··· DATA SEGMENT

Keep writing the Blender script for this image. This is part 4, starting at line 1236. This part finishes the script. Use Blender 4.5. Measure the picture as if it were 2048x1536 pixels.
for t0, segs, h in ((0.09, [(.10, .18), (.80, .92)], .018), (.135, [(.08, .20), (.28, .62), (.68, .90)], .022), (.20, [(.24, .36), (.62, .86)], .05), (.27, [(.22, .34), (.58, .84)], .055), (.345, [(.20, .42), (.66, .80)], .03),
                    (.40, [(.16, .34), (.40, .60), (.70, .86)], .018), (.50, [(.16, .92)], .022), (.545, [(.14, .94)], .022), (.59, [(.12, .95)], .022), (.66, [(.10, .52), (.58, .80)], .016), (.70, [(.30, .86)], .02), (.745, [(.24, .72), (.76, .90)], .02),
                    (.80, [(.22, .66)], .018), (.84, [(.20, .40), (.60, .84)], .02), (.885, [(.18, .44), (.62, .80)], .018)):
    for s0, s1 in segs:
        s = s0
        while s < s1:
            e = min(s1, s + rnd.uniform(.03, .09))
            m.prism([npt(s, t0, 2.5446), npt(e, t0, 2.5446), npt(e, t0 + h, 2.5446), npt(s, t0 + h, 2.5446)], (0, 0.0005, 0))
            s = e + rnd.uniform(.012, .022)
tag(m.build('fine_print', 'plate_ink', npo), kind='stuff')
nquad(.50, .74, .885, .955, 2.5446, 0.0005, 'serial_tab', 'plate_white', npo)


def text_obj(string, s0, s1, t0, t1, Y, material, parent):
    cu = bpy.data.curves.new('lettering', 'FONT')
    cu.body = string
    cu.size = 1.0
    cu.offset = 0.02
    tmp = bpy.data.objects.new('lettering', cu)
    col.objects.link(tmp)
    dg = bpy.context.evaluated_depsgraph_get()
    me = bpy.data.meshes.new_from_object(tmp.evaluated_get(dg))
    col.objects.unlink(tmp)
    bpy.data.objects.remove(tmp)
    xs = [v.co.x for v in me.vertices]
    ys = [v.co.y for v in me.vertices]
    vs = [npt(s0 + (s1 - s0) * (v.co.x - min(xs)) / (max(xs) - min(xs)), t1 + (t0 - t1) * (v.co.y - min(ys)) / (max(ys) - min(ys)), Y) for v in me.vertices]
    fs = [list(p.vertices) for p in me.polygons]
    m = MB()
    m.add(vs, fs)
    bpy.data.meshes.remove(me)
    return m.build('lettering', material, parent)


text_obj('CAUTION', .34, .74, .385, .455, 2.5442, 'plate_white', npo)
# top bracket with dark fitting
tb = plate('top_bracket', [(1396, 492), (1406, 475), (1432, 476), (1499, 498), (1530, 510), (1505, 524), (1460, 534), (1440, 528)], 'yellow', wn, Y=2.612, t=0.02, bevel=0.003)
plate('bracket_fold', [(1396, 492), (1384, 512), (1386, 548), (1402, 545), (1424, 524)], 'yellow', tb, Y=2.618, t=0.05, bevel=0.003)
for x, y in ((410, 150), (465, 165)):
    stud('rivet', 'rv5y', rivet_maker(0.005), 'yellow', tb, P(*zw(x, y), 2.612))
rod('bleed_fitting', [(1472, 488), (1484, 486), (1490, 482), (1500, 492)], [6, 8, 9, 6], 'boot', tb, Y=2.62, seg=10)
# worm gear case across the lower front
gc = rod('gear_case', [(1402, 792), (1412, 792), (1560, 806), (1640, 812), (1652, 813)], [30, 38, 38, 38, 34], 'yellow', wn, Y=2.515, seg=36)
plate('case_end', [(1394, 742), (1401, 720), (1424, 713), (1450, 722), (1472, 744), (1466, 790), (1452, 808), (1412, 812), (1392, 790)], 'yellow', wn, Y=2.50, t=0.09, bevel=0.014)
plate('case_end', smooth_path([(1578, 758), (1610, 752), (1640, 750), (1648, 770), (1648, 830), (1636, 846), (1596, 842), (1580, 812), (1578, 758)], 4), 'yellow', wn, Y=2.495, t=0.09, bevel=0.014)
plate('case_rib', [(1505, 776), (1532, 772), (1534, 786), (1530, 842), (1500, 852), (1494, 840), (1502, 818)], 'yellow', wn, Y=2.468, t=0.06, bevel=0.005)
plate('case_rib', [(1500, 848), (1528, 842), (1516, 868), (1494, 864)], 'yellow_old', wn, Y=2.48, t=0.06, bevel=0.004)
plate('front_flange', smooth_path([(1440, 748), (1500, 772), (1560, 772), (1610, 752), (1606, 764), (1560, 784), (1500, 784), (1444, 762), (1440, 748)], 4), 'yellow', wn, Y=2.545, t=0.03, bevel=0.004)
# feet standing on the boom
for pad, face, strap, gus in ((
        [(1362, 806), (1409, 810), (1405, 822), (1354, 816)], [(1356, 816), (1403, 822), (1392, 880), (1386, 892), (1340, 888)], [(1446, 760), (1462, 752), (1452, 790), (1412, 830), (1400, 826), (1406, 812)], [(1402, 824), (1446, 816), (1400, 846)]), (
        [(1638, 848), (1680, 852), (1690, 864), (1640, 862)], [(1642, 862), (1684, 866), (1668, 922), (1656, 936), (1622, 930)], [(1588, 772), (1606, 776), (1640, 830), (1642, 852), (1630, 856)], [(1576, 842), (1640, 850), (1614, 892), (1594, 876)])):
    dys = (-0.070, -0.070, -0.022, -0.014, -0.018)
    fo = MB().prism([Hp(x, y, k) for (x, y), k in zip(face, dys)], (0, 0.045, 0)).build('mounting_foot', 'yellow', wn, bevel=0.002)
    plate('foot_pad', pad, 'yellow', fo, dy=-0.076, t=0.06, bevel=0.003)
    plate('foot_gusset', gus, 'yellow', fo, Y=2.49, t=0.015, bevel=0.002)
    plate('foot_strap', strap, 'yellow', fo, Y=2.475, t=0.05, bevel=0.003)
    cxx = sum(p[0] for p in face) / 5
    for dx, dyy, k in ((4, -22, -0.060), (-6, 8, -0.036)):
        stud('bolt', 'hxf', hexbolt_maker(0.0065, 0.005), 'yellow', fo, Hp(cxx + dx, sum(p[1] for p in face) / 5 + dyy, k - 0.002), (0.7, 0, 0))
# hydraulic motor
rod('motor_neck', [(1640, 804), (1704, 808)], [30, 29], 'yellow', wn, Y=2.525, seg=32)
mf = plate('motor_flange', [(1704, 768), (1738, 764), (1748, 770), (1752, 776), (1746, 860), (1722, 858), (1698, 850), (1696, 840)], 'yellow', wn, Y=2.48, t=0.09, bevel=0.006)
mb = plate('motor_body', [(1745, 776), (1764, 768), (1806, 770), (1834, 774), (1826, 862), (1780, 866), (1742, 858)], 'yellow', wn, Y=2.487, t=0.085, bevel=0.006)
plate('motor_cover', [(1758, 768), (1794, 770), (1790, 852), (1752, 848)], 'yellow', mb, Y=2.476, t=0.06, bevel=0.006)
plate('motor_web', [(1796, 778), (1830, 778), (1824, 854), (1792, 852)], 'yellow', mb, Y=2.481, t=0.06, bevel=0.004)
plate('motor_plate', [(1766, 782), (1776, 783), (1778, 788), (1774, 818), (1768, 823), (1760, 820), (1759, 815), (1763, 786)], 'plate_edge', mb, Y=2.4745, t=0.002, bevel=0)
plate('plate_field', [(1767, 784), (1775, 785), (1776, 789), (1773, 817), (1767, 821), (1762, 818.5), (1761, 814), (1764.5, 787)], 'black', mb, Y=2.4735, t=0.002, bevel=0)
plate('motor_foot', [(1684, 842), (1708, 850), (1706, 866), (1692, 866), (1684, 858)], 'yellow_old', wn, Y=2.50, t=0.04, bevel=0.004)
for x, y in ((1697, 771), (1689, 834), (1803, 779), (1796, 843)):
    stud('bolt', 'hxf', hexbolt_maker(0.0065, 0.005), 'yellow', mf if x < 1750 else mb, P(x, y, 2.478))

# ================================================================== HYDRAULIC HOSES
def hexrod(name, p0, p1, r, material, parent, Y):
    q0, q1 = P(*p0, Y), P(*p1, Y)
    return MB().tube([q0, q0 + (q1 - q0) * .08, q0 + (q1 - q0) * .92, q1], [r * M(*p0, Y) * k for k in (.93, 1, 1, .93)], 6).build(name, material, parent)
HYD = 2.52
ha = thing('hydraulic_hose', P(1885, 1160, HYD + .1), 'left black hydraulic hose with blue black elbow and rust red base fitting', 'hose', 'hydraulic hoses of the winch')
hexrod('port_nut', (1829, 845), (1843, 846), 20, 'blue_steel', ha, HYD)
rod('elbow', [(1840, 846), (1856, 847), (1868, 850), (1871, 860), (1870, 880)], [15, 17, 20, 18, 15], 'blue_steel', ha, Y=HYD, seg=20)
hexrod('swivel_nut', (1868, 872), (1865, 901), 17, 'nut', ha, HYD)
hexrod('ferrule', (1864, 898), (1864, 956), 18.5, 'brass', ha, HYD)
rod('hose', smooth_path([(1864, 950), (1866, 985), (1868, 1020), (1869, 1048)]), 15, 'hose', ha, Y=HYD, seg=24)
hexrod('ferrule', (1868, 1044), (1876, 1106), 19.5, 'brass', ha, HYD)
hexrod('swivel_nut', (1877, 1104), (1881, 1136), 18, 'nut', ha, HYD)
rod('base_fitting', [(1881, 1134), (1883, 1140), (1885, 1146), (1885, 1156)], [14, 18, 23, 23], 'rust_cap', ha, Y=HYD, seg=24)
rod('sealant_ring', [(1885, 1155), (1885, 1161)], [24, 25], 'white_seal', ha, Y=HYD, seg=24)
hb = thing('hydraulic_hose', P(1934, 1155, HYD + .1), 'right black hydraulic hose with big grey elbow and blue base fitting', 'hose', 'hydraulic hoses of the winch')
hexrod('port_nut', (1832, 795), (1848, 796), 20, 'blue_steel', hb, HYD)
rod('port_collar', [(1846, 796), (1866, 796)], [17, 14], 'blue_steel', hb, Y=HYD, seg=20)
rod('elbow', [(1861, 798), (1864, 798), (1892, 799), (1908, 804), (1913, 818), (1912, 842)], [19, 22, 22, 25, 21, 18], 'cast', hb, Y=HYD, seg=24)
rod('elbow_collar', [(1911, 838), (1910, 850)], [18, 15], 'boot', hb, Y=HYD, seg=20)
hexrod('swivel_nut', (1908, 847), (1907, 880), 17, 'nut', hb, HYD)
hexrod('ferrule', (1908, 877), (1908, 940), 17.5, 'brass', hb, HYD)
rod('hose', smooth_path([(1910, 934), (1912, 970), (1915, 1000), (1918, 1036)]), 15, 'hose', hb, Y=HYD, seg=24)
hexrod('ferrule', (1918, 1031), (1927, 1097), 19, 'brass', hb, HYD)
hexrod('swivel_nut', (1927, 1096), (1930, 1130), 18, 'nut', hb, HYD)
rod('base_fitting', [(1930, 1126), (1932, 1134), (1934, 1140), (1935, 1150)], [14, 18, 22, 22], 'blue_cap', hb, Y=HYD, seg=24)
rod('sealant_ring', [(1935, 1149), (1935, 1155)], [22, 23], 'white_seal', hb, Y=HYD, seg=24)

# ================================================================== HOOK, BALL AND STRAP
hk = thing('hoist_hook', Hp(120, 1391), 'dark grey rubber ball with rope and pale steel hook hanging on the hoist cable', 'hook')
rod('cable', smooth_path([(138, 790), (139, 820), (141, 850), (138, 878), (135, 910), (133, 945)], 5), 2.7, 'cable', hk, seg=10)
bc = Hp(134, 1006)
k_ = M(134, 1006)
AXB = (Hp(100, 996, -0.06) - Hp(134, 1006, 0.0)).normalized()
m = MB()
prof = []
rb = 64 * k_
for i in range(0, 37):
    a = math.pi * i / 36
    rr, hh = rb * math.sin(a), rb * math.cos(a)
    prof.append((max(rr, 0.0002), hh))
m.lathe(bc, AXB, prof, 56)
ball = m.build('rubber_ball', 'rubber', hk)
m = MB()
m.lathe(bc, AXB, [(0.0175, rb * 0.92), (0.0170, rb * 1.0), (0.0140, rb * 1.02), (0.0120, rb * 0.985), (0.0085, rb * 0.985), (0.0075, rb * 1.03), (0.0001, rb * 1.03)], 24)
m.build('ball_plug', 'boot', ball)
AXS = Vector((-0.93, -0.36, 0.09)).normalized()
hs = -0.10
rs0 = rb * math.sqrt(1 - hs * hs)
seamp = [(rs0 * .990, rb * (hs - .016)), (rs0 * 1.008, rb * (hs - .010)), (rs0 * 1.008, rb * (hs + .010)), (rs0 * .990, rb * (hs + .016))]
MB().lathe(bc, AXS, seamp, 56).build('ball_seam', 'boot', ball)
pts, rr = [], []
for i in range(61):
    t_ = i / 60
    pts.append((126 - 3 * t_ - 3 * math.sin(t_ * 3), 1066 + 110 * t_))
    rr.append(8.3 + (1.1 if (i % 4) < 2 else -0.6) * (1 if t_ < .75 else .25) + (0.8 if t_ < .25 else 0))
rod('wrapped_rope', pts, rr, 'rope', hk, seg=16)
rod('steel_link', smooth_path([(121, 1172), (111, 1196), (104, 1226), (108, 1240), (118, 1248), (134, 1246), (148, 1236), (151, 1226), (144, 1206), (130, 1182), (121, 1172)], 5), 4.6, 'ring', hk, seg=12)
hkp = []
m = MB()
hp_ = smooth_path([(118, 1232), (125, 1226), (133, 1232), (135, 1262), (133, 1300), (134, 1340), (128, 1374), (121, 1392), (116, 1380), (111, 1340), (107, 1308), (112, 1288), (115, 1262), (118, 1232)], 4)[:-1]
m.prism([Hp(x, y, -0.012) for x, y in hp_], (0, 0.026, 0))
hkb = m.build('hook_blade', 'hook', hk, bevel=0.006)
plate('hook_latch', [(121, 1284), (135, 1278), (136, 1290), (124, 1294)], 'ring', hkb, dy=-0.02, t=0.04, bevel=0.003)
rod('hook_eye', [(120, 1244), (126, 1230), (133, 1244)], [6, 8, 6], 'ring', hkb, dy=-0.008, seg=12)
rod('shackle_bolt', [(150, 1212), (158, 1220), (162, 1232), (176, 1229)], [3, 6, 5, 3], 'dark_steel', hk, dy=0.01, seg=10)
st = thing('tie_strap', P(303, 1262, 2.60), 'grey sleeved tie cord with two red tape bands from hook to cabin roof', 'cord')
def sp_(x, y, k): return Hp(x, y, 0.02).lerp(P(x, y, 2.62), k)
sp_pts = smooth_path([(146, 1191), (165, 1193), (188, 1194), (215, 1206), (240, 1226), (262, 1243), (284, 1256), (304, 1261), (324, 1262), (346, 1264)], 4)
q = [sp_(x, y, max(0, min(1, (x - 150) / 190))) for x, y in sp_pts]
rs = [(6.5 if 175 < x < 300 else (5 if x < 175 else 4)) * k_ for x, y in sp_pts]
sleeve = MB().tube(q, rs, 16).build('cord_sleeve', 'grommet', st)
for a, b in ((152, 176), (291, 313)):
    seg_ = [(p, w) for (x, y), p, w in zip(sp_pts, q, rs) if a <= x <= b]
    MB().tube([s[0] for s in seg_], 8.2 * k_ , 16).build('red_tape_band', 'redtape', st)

······

#### [WORK REQUIRED]
Copy exactly the lines that run from the first line of the data to the line containing "0.0005, 'serial_tab', 'plate_white', npo)", please, with both ends included and nothing else.

#### [EXERCISE OUTPUT]
Keep writing the Blender script for this image. This is part 4, starting at line 1236. This part finishes the script. Use Blender 4.5. Measure the picture as if it were 2048x1536 pixels.
for t0, segs, h in ((0.09, [(.10, .18), (.80, .92)], .018), (.135, [(.08, .20), (.28, .62), (.68, .90)], .022), (.20, [(.24, .36), (.62, .86)], .05), (.27, [(.22, .34), (.58, .84)], .055), (.345, [(.20, .42), (.66, .80)], .03),
                    (.40, [(.16, .34), (.40, .60), (.70, .86)], .018), (.50, [(.16, .92)], .022), (.545, [(.14, .94)], .022), (.59, [(.12, .95)], .022), (.66, [(.10, .52), (.58, .80)], .016), (.70, [(.30, .86)], .02), (.745, [(.24, .72), (.76, .90)], .02),
                    (.80, [(.22, .66)], .018), (.84, [(.20, .40), (.60, .84)], .02), (.885, [(.18, .44), (.62, .80)], .018)):
    for s0, s1 in segs:
        s = s0
        while s < s1:
            e = min(s1, s + rnd.uniform(.03, .09))
            m.prism([npt(s, t0, 2.5446), npt(e, t0, 2.5446), npt(e, t0 + h, 2.5446), npt(s, t0 + h, 2.5446)], (0, 0.0005, 0))
            s = e + rnd.uniform(.012, .022)
tag(m.build('fine_print', 'plate_ink', npo), kind='stuff')
nquad(.50, .74, .885, .955, 2.5446, 0.0005, 'serial_tab', 'plate_white', npo)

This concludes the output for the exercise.